┌──

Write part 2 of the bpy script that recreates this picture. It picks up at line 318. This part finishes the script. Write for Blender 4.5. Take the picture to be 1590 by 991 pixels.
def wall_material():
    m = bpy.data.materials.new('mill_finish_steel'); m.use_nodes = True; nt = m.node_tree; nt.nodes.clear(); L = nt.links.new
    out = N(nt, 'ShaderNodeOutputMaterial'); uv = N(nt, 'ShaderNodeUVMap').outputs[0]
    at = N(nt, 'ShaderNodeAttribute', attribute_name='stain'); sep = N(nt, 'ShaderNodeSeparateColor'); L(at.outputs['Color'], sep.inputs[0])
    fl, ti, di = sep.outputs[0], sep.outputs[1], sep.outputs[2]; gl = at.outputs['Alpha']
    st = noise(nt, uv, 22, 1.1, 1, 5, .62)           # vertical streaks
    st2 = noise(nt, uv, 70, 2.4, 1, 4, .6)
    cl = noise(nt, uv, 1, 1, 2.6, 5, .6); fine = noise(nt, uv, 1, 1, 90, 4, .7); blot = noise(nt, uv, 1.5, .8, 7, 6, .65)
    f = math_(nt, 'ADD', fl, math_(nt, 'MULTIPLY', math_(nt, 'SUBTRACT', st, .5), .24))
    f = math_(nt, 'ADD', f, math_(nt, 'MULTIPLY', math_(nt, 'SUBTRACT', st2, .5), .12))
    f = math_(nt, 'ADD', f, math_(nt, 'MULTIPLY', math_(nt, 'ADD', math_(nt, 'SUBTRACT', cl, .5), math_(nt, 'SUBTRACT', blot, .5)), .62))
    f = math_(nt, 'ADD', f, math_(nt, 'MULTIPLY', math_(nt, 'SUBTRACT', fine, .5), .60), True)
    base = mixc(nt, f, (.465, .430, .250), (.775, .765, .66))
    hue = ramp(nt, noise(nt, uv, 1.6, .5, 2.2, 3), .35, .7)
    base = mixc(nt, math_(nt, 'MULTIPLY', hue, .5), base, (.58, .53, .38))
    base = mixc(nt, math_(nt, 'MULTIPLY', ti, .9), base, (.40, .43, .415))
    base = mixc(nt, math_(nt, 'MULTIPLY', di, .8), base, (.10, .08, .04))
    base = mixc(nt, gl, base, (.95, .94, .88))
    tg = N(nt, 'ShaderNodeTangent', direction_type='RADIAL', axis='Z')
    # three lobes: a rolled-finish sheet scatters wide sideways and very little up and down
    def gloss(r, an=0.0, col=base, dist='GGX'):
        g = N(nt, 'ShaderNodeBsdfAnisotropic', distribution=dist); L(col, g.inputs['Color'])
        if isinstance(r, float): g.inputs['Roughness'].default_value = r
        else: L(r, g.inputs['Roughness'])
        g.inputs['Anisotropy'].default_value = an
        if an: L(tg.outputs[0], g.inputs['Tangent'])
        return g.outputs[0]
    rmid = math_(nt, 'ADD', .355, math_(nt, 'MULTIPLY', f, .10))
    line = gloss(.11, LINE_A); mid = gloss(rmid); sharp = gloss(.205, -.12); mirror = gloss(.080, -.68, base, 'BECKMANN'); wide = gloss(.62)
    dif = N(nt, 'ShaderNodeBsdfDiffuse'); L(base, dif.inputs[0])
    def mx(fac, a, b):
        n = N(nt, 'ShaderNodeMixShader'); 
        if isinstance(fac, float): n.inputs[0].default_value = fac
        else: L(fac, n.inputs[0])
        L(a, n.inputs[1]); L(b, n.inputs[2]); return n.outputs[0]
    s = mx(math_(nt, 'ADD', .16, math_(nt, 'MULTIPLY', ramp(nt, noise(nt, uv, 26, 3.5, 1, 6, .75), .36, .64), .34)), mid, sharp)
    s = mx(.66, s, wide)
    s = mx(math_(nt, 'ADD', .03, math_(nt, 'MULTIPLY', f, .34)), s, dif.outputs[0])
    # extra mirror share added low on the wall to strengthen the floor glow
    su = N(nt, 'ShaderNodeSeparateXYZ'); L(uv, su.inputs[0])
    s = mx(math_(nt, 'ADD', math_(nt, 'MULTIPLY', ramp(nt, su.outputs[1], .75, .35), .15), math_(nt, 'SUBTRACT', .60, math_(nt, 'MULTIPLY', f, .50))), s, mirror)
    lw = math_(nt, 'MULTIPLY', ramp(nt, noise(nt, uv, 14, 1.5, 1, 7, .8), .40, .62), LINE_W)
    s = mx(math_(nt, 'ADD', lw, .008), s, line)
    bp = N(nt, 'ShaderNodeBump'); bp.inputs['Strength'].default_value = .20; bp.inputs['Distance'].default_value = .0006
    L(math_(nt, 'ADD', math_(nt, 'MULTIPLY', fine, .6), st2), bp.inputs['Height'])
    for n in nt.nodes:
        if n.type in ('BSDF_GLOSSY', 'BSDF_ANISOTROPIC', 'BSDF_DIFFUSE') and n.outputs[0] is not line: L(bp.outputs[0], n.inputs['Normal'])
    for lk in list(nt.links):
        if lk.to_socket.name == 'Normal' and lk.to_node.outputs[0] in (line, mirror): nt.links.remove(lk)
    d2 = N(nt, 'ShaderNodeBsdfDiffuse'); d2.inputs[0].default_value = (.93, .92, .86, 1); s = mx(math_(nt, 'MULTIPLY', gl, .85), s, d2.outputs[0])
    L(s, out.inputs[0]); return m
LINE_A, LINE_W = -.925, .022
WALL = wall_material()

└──
┌──

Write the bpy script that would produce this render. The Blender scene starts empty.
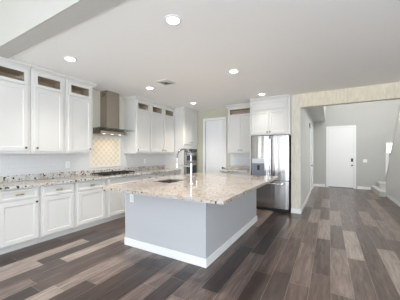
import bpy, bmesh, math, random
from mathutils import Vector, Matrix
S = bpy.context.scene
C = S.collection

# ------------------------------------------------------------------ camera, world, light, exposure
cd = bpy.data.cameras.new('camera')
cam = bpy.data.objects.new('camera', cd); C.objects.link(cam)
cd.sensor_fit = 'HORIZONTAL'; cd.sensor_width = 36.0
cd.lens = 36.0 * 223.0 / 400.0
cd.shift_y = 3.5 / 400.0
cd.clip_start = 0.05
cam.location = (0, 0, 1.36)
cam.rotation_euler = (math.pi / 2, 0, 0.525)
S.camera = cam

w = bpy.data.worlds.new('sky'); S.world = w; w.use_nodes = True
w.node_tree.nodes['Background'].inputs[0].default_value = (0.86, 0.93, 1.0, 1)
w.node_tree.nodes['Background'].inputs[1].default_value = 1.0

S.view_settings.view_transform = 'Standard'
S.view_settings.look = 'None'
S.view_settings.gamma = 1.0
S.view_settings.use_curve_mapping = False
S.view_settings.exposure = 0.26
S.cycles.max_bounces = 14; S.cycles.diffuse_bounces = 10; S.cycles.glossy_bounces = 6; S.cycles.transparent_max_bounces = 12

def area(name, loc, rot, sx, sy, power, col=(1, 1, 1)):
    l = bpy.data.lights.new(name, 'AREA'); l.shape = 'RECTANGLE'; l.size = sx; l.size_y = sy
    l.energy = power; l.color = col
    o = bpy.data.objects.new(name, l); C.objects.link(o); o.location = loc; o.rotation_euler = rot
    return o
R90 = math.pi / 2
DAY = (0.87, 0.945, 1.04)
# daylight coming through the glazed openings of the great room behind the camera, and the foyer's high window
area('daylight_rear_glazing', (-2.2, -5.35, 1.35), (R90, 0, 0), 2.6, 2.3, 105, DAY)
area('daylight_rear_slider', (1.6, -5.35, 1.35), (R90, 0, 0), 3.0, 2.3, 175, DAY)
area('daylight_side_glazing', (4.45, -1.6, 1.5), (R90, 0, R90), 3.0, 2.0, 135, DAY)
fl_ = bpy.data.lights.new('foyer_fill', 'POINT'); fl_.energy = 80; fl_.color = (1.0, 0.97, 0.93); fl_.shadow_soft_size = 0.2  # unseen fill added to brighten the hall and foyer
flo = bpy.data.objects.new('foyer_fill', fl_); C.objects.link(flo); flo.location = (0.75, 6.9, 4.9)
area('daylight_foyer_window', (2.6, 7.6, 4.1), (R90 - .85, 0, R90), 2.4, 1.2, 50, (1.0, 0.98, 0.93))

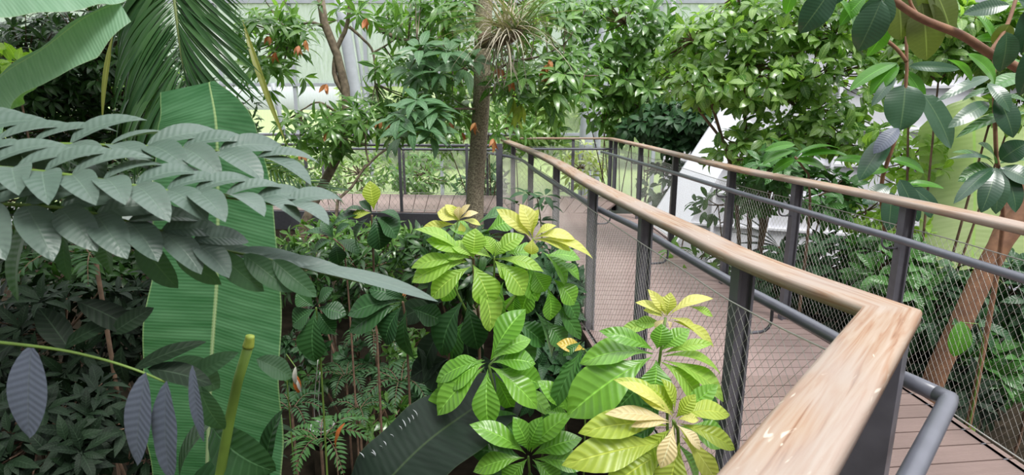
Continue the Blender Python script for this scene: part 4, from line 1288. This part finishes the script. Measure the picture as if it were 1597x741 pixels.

└──
┌──

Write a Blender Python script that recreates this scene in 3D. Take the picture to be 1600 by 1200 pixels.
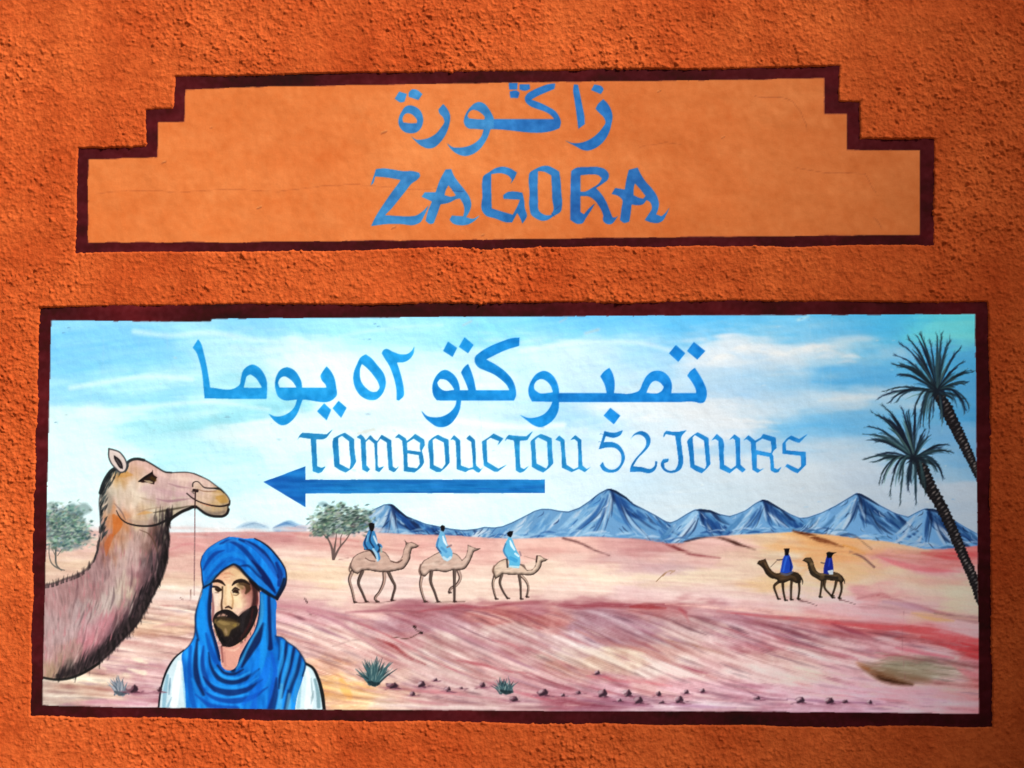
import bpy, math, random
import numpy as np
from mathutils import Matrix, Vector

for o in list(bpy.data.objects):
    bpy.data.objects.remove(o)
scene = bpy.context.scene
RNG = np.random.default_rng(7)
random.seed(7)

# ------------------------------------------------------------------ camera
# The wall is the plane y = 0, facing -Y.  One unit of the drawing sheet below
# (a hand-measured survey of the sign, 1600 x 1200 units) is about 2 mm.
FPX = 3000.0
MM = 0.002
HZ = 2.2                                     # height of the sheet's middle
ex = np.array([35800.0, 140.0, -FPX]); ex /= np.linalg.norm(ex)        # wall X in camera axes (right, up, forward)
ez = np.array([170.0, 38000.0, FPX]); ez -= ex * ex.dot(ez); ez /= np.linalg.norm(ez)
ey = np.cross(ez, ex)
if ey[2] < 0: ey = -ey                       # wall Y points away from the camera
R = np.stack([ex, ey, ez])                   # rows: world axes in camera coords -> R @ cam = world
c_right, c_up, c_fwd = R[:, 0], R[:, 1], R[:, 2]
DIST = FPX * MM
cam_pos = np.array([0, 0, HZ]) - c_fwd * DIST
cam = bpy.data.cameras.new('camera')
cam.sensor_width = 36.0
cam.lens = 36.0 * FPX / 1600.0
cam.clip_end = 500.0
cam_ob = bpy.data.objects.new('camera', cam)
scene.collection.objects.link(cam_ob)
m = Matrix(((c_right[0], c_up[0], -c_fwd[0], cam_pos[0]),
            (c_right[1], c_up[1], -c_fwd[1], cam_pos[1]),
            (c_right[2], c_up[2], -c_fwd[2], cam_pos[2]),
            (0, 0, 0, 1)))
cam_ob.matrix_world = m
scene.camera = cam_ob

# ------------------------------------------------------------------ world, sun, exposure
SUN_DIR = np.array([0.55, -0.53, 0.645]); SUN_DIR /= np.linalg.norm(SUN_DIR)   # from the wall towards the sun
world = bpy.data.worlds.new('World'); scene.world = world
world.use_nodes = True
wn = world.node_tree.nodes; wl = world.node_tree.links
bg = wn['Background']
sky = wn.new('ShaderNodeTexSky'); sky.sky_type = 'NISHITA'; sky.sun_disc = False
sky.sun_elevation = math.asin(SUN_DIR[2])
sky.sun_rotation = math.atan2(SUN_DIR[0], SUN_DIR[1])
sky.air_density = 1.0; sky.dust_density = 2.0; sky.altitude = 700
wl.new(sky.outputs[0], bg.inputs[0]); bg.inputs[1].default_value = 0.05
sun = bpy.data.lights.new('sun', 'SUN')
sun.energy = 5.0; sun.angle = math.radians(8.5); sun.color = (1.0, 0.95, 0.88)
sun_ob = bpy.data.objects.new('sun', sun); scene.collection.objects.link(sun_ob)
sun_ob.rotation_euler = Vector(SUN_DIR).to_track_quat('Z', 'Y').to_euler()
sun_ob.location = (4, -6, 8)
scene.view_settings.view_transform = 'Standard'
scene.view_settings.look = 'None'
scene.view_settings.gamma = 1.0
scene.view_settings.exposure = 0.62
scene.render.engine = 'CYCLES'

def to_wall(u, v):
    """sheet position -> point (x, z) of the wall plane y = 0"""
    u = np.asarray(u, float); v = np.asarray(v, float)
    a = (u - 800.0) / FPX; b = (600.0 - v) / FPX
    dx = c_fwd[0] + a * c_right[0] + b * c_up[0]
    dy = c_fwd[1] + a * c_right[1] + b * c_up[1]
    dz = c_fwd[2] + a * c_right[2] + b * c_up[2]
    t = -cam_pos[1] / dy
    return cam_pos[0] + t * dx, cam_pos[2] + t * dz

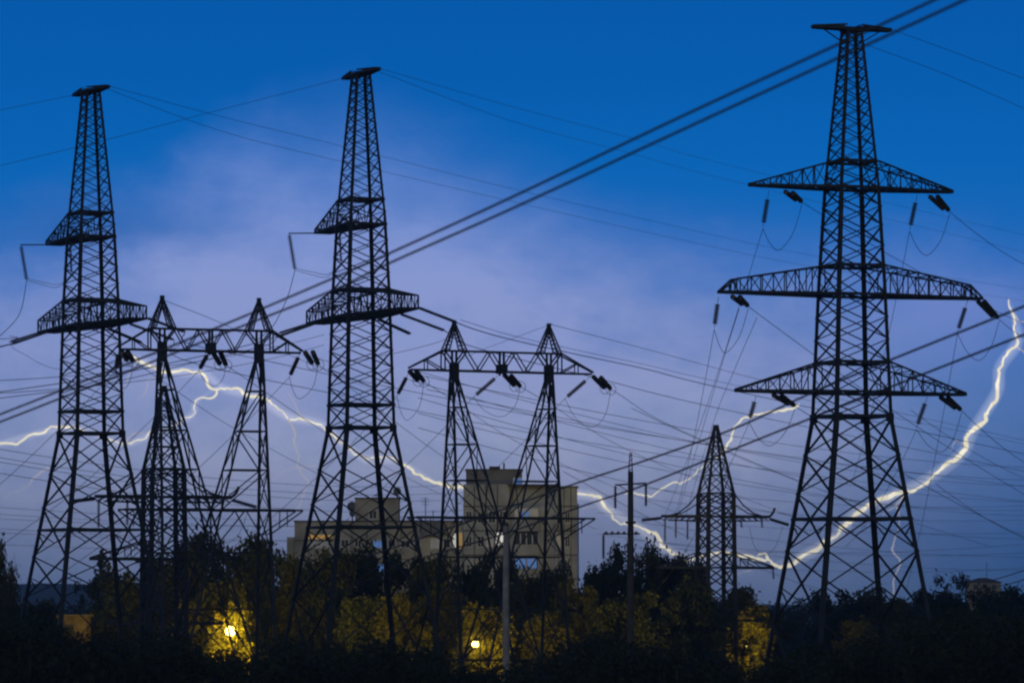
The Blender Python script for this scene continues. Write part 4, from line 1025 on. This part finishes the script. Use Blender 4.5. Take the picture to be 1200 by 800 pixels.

└──

### AIM OF THE TASK
Return from the data every line that holds "render".

### OUTPUT OF THE TASK
Write the bpy script that would produce this render. The Blender scene starts empty.
scene.render.engine = 'CYCLES'